* _What is asked_:
Omit every picture, and retype the lines that run from the beginning of the data below through the line containing "tri(a, c, d)", inclusive.
## START
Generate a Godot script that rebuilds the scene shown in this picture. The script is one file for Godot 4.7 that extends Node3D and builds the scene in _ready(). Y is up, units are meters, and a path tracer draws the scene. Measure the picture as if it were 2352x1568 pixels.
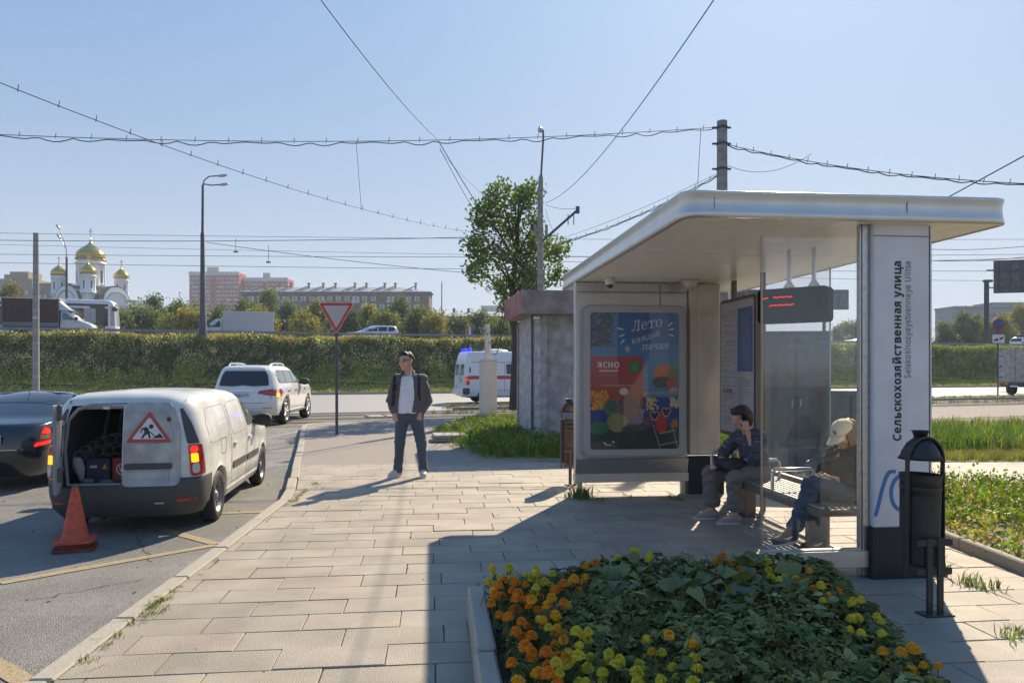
extends Node3D

var rng := RandomNumberGenerator.new()
var taken := {}
var tex := {}
var mt := {}
const YAW := 0.1082  # the shelter and the paving run 6.2 degrees left of the view


class B:
	var st := SurfaceTool.new()
	var col := Color.WHITE
	var xf := Transform3D.IDENTITY
	var n := 0

	func _init():
		st.begin(Mesh.PRIMITIVE_TRIANGLES)
		st.set_smooth_group(-1)

	func smooth(g: int):
		st.set_smooth_group(g)

	func tri(a: Vector3, b: Vector3, c: Vector3, ua := Vector2.ZERO, ub := Vector2.ZERO, uc := Vector2.ZERO):
		st.set_color(col)
		st.set_uv(ua)
		st.add_vertex(xf * a)
		st.set_uv(uc)
		st.add_vertex(xf * c)
		st.set_uv(ub)
		st.add_vertex(xf * b)
		n += 1

	func quad(a: Vector3, b: Vector3, c: Vector3, d: Vector3):
		tri(a, b, c)
		tri(a, c, d)

	func uquad(a: Vector3, b: Vector3, c: Vector3, d: Vector3):
		tri(a, b, c, Vector2(0, 1), Vector2(1, 1), Vector2(1, 0))
		tri(a, c, d, Vector2(0, 1), Vector2(1, 0), Vector2(0, 0))

	func face(p: Array, inside: Vector3):
		var m := Vector3.ZERO
		for q in p:
			m += q
		m /= p.size()
		var nn: Vector3 = (p[1] - p[0]).cross(p[2] - p[0])
		if nn.dot(m - inside) < 0:
			p.reverse()
		for i in range(1, p.size() - 1):
			tri(p[0], p[i], p[i + 1])

	func box(c: Vector3, s: Vector3, b := 0.0):
		var h := s * 0.5
		b = minf(b, minf(h.x, minf(h.y, h.z)) * 0.9)
		for k in 3:
			var u := (k + 1) % 3
			var v := (k + 2) % 3
			for sg in [-1.0, 1.0]:
				var p := []
				for q in [[-1, -1], [1, -1], [1, 1], [-1, 1]]:
					var w := Vector3.ZERO
					w[k] = sg * h[k]
					w[u] = q[0] * (h[u] - b)
					w[v] = q[1] * (h[v] - b)
					p.append(c + w)
				face(p, c)
				if b > 0:
					for sv in [-1.0, 1.0]:  # edge between face k (sg) and face u (sv)
						var e := []
						for q in [[0, -1], [0, 1], [1, 1], [1, -1]]:
							var w := Vector3.ZERO
							w[k] = sg * (h[k] if q[0] == 0 else h[k] - b)
							w[u] = sv * (h[u] - b if q[0] == 0 else h[u])
							w[v] = q[1] * (h[v] - b)
							e.append(c + w)
						face(e, c)
		if b > 0:
			for sx in [-1.0, 1.0]:
				for sy in [-1.0, 1.0]:
					for sz in [-1.0, 1.0]:
						var t := Vector3(sx, sy, sz)
						face([c + t * Vector3(h.x, h.y - b, h.z - b), c + t * Vector3(h.x - b, h.y, h.z - b), c + t * Vector3(h.x - b, h.y - b, h.z)], c)

	func beam(a: Vector3, b: Vector3, w: float, h: float, bev := 0.0):  # a box from a to b
		var old := xf
		var y := (b - a).normalized()
		var x := y.cross(Vector3.UP if absf(y.y) < 0.95 else Vector3.BACK).normalized()
		xf = old * Transform3D(Basis(x, y, x.cross(y)), (a + b) * 0.5)
		box(Vector3.ZERO, Vector3(w, a.distance_to(b), h), bev)
		xf = old

	func tube(pts: Array, r, sides := 8, caps := true):
		var rings := []
		var t0: Vector3 = (pts[1] - pts[0]).normalized()
		var nrm := t0.cross(Vector3.UP if absf(t0.y) < 0.9 else Vector3.RIGHT).normalized()
		for i in pts.size():
			var t: Vector3 = (pts[mini(i + 1, pts.size() - 1)] - pts[maxi(i - 1, 0)]).normalized()
			nrm = (nrm - t * nrm.dot(t)).normalized()
			var bn := t.cross(nrm)
			var rr: float = r[i] if r is Array else r
			var ring := []
			for k in sides:
				var a := TAU * k / sides
				ring.append(pts[i] + (nrm * cos(a) + bn * sin(a)) * rr)
			rings.append(ring)
		smooth(1)
		for i in rings.size() - 1:
			for k in sides:
				var k2 := (k + 1) % sides
				quad(rings[i][k], rings[i][k2], rings[i + 1][k2], rings[i + 1][k])
		smooth(-1)
		if caps:
			var a := []
			a.assign(rings[0])
			face(a, pts[1])
			var z := []
			z.assign(rings[-1])
			face(z, pts[-2])

	func lathe(prof: Array, segs := 16, sm := true):
		smooth(1 if sm else -1)
		for i in prof.size() - 1:
			for k in segs:
				var a := TAU * k / segs
				var b := TAU * (k + 1) / segs
				var p: Vector2 = prof[i]
				var q: Vector2 = prof[i + 1]
				var p0 := Vector3(p.x * cos(a), p.y, -p.x * sin(a))
				var p1 := Vector3(p.x * cos(b), p.y, -p.x * sin(b))
				var q0 := Vector3(q.x * cos(a), q.y, -q.x * sin(a))
				var q1 := Vector3(q.x * cos(b), q.y, -q.x * sin(b))
				if p.x > 1e-5:
					tri(p0, p1, q1)
				if q.x > 1e-5:
					tri(p0, q1, q0)
		smooth(-1)

	func ball(c: Vector3, r: Vector3, nu := 12, nv := 8):
		var old := xf
		xf = old * Transform3D(Basis.from_scale(r), c)
		var p := []
		for i in nv + 1:
			var a := -PI / 2 + PI * i / nv
			p.append(Vector2(maxf(cos(a), 0.0), sin(a)))
		lathe(p, nu)
		xf = old

	func cyl(c: Vector3, r: float, h: float, segs := 16, bev := 0.0):
		var old := xf
		xf = old * Transform3D(Basis.IDENTITY, c)
		smooth(-1)
		var p := [Vector2(0, -h / 2), Vector2(r - bev, -h / 2)]
		if bev > 0:
			p.append(Vector2(r, -h / 2 + bev))
			p.append(Vector2(r, h / 2 - bev))
		else:
			p.append(Vector2(r, -h / 2))
			p[1] = Vector2(r, -h / 2)
			p.remove_at(2)
			p.append(Vector2(r, h / 2))
		if bev > 0:
			p.append(Vector2(r - bev, h / 2))
		p.append(Vector2(0, h / 2))
		for i in p.size() - 1:
			lathe([p[i], p[i + 1]], segs, true)
		xf = old

	func prism(poly: PackedVector2Array, z0: float, z1: float, back := true):  # extruded along z
		if Geometry2D.is_polygon_clockwise(poly):
			poly = poly.duplicate()
			poly.reverse()
		var idx := Geometry2D.triangulate_polygon(poly)
		for i in range(0, idx.size(), 3):
			var a := poly[idx[i]]
			var b := poly[idx[i + 1]]
			var c := poly[idx[i + 2]]
			if (b - a).cross(c - a) < 0:
				var t := b
				b = c
				c = t
			tri(Vector3(a.x, a.y, z1), Vector3(b.x, b.y, z1), Vector3(c.x, c.y, z1))
			if back:
				tri(Vector3(a.x, a.y, z0), Vector3(c.x, c.y, z0), Vector3(b.x, b.y, z0))
		for i in poly.size():
			var a := poly[i]
			var b := poly[(i + 1) % poly.size()]
			quad(Vector3(a.x, a.y, z0), Vector3(b.x, b.y, z0), Vector3(b.x, b.y, z1), Vector3(a.x, a.y, z1))

	func slab(poly: PackedVector2Array, y0: float, y1: float):  # poly in (x, d): d = -z; extruded along y
		var old := xf
		xf = old * Transform3D(Basis(Vector3(1, 0, 0), Vector3(0, 0, -1), Vector3(0, 1, 0)), Vector3.ZERO)
		prism(poly, y0, y1)
		xf = old

	func mesh(m: Material = null) -> ArrayMesh:
		st.generate_normals()
		var a := st.commit()
		if m:
			a.surface_set_material(0, m)
		return a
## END
* _Solution to the exercise_:
Generate a Godot script that rebuilds the scene shown in this picture. The script is one file for Godot 4.7 that extends Node3D and builds the scene in _ready(). Y is up, units are meters, and a path tracer draws the scene. Measure the picture as if it were 2352x1568 pixels.
extends Node3D

var rng := RandomNumberGenerator.new()
var taken := {}
var tex := {}
var mt := {}
const YAW := 0.1082  # the shelter and the paving run 6.2 degrees left of the view


class B:
	var st := SurfaceTool.new()
	var col := Color.WHITE
	var xf := Transform3D.IDENTITY
	var n := 0

	func _init():
		st.begin(Mesh.PRIMITIVE_TRIANGLES)
		st.set_smooth_group(-1)

	func smooth(g: int):
		st.set_smooth_group(g)

	func tri(a: Vector3, b: Vector3, c: Vector3, ua := Vector2.ZERO, ub := Vector2.ZERO, uc := Vector2.ZERO):
		st.set_color(col)
		st.set_uv(ua)
		st.add_vertex(xf * a)
		st.set_uv(uc)
		st.add_vertex(xf * c)
		st.set_uv(ub)
		st.add_vertex(xf * b)
		n += 1

	func quad(a: Vector3, b: Vector3, c: Vector3, d: Vector3):
		tri(a, b, c)
		tri(a, c, d)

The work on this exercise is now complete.